- Collected data:
▽

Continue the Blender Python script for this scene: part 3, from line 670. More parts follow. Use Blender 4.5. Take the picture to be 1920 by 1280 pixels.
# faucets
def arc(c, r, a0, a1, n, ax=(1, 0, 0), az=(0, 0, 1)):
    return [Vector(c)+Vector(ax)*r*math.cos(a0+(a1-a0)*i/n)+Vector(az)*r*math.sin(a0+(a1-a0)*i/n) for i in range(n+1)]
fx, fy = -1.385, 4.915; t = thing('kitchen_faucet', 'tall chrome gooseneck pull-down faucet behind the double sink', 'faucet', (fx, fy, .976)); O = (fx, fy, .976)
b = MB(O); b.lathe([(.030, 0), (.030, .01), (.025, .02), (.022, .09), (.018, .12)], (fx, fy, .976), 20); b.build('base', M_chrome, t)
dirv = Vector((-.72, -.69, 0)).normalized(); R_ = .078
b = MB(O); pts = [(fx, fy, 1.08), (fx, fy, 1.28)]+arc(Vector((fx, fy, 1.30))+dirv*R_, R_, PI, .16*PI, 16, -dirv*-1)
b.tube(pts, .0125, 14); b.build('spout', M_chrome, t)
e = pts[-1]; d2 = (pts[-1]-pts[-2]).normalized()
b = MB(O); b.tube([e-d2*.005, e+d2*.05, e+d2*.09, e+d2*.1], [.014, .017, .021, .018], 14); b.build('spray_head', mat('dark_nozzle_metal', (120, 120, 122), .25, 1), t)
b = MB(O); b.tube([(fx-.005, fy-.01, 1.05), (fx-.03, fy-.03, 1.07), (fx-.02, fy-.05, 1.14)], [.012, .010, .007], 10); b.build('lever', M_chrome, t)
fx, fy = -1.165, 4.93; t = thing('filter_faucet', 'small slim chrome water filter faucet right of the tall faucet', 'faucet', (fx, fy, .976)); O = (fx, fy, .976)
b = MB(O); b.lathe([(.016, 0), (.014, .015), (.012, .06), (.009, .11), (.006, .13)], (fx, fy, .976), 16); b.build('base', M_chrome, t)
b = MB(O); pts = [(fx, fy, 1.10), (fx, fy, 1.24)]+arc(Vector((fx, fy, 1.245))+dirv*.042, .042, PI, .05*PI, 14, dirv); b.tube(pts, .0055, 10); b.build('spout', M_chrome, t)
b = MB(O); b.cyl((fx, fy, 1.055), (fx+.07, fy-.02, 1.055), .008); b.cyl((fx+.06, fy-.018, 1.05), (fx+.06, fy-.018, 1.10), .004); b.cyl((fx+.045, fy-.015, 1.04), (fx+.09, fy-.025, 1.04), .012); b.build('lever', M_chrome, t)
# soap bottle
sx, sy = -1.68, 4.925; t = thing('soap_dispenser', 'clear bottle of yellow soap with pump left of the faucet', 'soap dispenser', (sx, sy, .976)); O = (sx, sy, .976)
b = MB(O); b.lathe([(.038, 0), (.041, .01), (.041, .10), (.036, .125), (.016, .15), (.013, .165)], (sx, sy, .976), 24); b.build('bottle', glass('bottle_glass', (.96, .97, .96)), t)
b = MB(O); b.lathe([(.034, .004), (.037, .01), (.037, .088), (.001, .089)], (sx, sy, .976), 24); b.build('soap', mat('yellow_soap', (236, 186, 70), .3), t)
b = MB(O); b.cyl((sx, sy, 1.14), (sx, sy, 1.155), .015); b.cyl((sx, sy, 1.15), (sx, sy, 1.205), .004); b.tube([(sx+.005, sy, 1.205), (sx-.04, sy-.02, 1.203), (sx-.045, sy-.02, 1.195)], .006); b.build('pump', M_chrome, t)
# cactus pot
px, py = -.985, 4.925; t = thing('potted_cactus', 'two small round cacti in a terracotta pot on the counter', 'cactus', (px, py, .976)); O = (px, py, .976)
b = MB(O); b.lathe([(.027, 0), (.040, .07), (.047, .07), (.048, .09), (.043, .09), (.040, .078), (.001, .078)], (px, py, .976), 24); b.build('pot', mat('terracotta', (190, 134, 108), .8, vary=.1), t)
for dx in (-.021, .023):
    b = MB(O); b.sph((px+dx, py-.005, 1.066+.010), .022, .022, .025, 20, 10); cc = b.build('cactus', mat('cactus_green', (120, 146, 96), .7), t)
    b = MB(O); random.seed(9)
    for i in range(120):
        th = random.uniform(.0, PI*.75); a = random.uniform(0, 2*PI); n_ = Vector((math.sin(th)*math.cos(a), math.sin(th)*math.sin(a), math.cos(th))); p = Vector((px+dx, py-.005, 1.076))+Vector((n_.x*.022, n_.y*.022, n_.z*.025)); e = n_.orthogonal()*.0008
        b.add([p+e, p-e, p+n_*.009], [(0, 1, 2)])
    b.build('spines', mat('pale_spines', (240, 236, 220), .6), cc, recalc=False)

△

- Problem to work on: Your task is to repeat each line of the material exactly.

- Finished exercise:
Continue the Blender Python script for this scene: part 3, from line 670. More parts follow. Use Blender 4.5. Take the picture to be 1920 by 1280 pixels.
# faucets
def arc(c, r, a0, a1, n, ax=(1, 0, 0), az=(0, 0, 1)):
    return [Vector(c)+Vector(ax)*r*math.cos(a0+(a1-a0)*i/n)+Vector(az)*r*math.sin(a0+(a1-a0)*i/n) for i in range(n+1)]
fx, fy = -1.385, 4.915; t = thing('kitchen_faucet', 'tall chrome gooseneck pull-down faucet behind the double sink', 'faucet', (fx, fy, .976)); O = (fx, fy, .976)
b = MB(O); b.lathe([(.030, 0), (.030, .01), (.025, .02), (.022, .09), (.018, .12)], (fx, fy, .976), 20); b.build('base', M_chrome, t)
dirv = Vector((-.72, -.69, 0)).normalized(); R_ = .078
b = MB(O); pts = [(fx, fy, 1.08), (fx, fy, 1.28)]+arc(Vector((fx, fy, 1.30))+dirv*R_, R_, PI, .16*PI, 16, -dirv*-1)
b.tube(pts, .0125, 14); b.build('spout', M_chrome, t)
e = pts[-1]; d2 = (pts[-1]-pts[-2]).normalized()
b = MB(O); b.tube([e-d2*.005, e+d2*.05, e+d2*.09, e+d2*.1], [.014, .017, .021, .018], 14); b.build('spray_head', mat('dark_nozzle_metal', (120, 120, 122), .25, 1), t)
b = MB(O); b.tube([(fx-.005, fy-.01, 1.05), (fx-.03, fy-.03, 1.07), (fx-.02, fy-.05, 1.14)], [.012, .010, .007], 10); b.build('lever', M_chrome, t)
fx, fy = -1.165, 4.93; t = thing('filter_faucet', 'small slim chrome water filter faucet right of the tall faucet', 'faucet', (fx, fy, .976)); O = (fx, fy, .976)
b = MB(O); b.lathe([(.016, 0), (.014, .015), (.012, .06), (.009, .11), (.006, .13)], (fx, fy, .976), 16); b.build('base', M_chrome, t)
b = MB(O); pts = [(fx, fy, 1.10), (fx, fy, 1.24)]+arc(Vector((fx, fy, 1.245))+dirv*.042, .042, PI, .05*PI, 14, dirv); b.tube(pts, .0055, 10); b.build('spout', M_chrome, t)
b = MB(O); b.cyl((fx, fy, 1.055), (fx+.07, fy-.02, 1.055), .008); b.cyl((fx+.06, fy-.018, 1.05), (fx+.06, fy-.018, 1.10), .004); b.cyl((fx+.045, fy-.015, 1.04), (fx+.09, fy-.025, 1.04), .012); b.build('lever', M_chrome, t)
# soap bottle
sx, sy = -1.68, 4.925; t = thing('soap_dispenser', 'clear bottle of yellow soap with pump left of the faucet', 'soap dispenser', (sx, sy, .976)); O = (sx, sy, .976)
b = MB(O); b.lathe([(.038, 0), (.041, .01), (.041, .10), (.036, .125), (.016, .15), (.013, .165)], (sx, sy, .976), 24); b.build('bottle', glass('bottle_glass', (.96, .97, .96)), t)
b = MB(O); b.lathe([(.034, .004), (.037, .01), (.037, .088), (.001, .089)], (sx, sy, .976), 24); b.build('soap', mat('yellow_soap', (236, 186, 70), .3), t)
b = MB(O); b.cyl((sx, sy, 1.14), (sx, sy, 1.155), .015); b.cyl((sx, sy, 1.15), (sx, sy, 1.205), .004); b.tube([(sx+.005, sy, 1.205), (sx-.04, sy-.02, 1.203), (sx-.045, sy-.02, 1.195)], .006); b.build('pump', M_chrome, t)
# cactus pot
px, py = -.985, 4.925; t = thing('potted_cactus', 'two small round cacti in a terracotta pot on the counter', 'cactus', (px, py, .976)); O = (px, py, .976)
b = MB(O); b.lathe([(.027, 0), (.040, .07), (.047, .07), (.048, .09), (.043, .09), (.040, .078), (.001, .078)], (px, py, .976), 24); b.build('pot', mat('terracotta', (190, 134, 108), .8, vary=.1), t)
for dx in (-.021, .023):
    b = MB(O); b.sph((px+dx, py-.005, 1.066+.010), .022, .022, .025, 20, 10); cc = b.build('cactus', mat('cactus_green', (120, 146, 96), .7), t)
    b = MB(O); random.seed(9)
    for i in range(120):
        th = random.uniform(.0, PI*.75); a = random.uniform(0, 2*PI); n_ = Vector((math.sin(th)*math.cos(a), math.sin(th)*math.sin(a), math.cos(th))); p = Vector((px+dx, py-.005, 1.076))+Vector((n_.x*.022, n_.y*.022, n_.z*.025)); e = n_.orthogonal()*.0008
        b.add([p+e, p-e, p+n_*.009], [(0, 1, 2)])
    b.build('spines', mat('pale_spines', (240, 236, 220), .6), cc, recalc=False)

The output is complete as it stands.